DE/BG 14.6
VERS 6
- tatra sattvaṁ nirmalatvāt
- prakāśakam anāmayam
- sukha-saṅgena badhnāti
- jñāna-saṅgena cānagha
SYNONYME
tatra — dort; sattvam — die Erscheinungsweise der Tugend; nirmalatvāt — am reinsten in der materiellen Welt; prakāśakam — erleuchtend; anāmayam — ohne jede sündhafte Reaktion; sukha — mit Glück; saṅgena — durch Gemeinschaft; badhnāti — Bedingungen; jñāna — mit Wissen; saṅgena — durch Gemeinschaft; ca — auch; anagha — o Sündloser.
ÜBERSETZUNG
O Sündloser, die Erscheinungsweise der Tugend, die reiner ist als die anderen, ist erleuchtend, und sie befreit einen von allen sündhaften Reaktionen. Diejenigen, die sich in dieser Erscheinungsweise befinden, werden durch das Gefühl bedingt, glücklich zu sein und Wissen zu besitzen.
ERLÄUTERUNG
Die Lebewesen, die von der materiellen Natur bedingt sind, sind von verschiedener Art. Eines ist glücklich, ein anderes sehr aktiv und wieder ein anderes hilflos. Diese psychologischen Erscheinungsformen verursachen den bedingten Zustand der Lebewesen in der materiellen Natur. Wie sie auf unterschiedliche Weise bedingt sind, wird in diesem Abschnitt der Bhagavad-gītā erklärt. Als erstes wird die Erscheinungsweise der Tugend dargestellt. Die Folge davon, daß man in der materiellen Welt die Erscheinungsweise der Tugend entwickelt, besteht darin, daß man weiser wird als diejenigen, die auf andere Weise bedingt sind. Ein Mensch in der Erscheinungsweise der Tugend wird nicht so sehr von materiellen Leiden berührt, und er hat die Neigung, nach Fortschritt im materiellen Wissen zu streben. Der typische Vertreter hierfür ist der brāhmaṇa, von dem erwartet wird, daß er sich in der Erscheinungsweise der Tugend befindet. Das Glücksgefühl in der Erscheinungsweise der Tugend beruht darauf, daß man weiß, daß man von sündhaften Reaktionen mehr oder weniger frei ist. Tatsächlich sagen die vedischen Schriften, daß die Erscheinungsweise der Tugend höheres Wissen und ein höheres Glücksgefühl mit sich bringt.

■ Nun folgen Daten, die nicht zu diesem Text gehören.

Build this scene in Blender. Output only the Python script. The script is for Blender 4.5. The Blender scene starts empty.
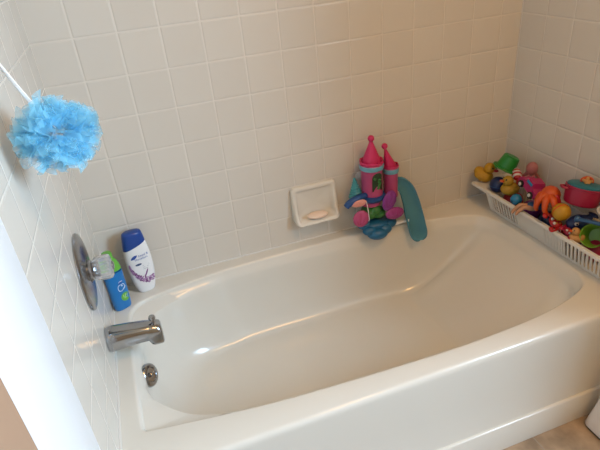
import bpy, bmesh, math, random
import numpy as np
from mathutils import Vector, Matrix, Euler
PI = math.pi
sc = bpy.context.scene
COL = sc.collection
R = math.radians
rnd = random.Random(7)

# ------------------------------------------------------------------ materials
def mat(name, col, rough=0.4, metal=0.0, **kw):
    m = bpy.data.materials.new(name); m.use_nodes = True
    b = m.node_tree.nodes['Principled BSDF']
    b.inputs['Base Color'].default_value = (*col, 1)
    b.inputs['Roughness'].default_value = rough
    b.inputs['Metallic'].default_value = metal
    for k, v in kw.items():
        b.inputs[k.replace('_', ' ')].default_value = v
    # slight procedural mottling so that no surface is perfectly flat
    nt = m.node_tree
    n = nt.nodes.new('ShaderNodeTexNoise'); n.inputs['Scale'].default_value = 60
    bp = nt.nodes.new('ShaderNodeBump'); bp.inputs['Strength'].default_value = 0.03; bp.inputs['Distance'].default_value = 0.002
    tc = nt.nodes.new('ShaderNodeTexCoord')
    nt.links.new(tc.outputs['Object'], n.inputs['Vector'])
    nt.links.new(n.outputs['Fac'], bp.inputs['Height'])
    nt.links.new(bp.outputs['Normal'], b.inputs['Normal'])
    return m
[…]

Die Schwierigkeit liegt darin, daß ein Lebewesen in der Erscheinungsweise der Tugend dadurch bedingt wird, daß es denkt, es sei im Wissen fortgeschritten und besser als andere. Auf diese Weise wird es bedingt. Die besten Beispiele hierfür sind der Wissenschaftler und der Philosoph. Beide sind sehr stolz auf ihr Wissen, und weil es ihnen im allgemeinen gelingt, ihre Lebensumstände zu verbessern, erfahren sie eine Art materielles Glück. Dieses Gefühl fortgeschrittenen Glücks im bedingten Leben führt dazu, daß sie durch die materielle Erscheinungsweise der Tugend gebunden werden. Somit fühlen sie sich dazu hingezogen, in der Erscheinungsweise der Tugend zu handeln, und solange sie eine Anziehung dazu verspüren, auf diese Weise zu handeln, müssen sie irgendeine Körperform in den Erscheinungsweisen der Natur annehmen. Daher ist es nicht wahrscheinlich, daß sie Befreiung erlangen oder zur spirituellen Welt erhoben werden. Solche Menschen können immer wieder Philosophen, Wissenschaftler oder Dichter werden und sich somit immer wieder in die gleichen Nachteile verstricken, die Geburt und Tod mit sich bringen. Doch aufgrund der illusionierenden Wirkung der materiellen Energie glaubt man, ein solches Leben sei angenehm.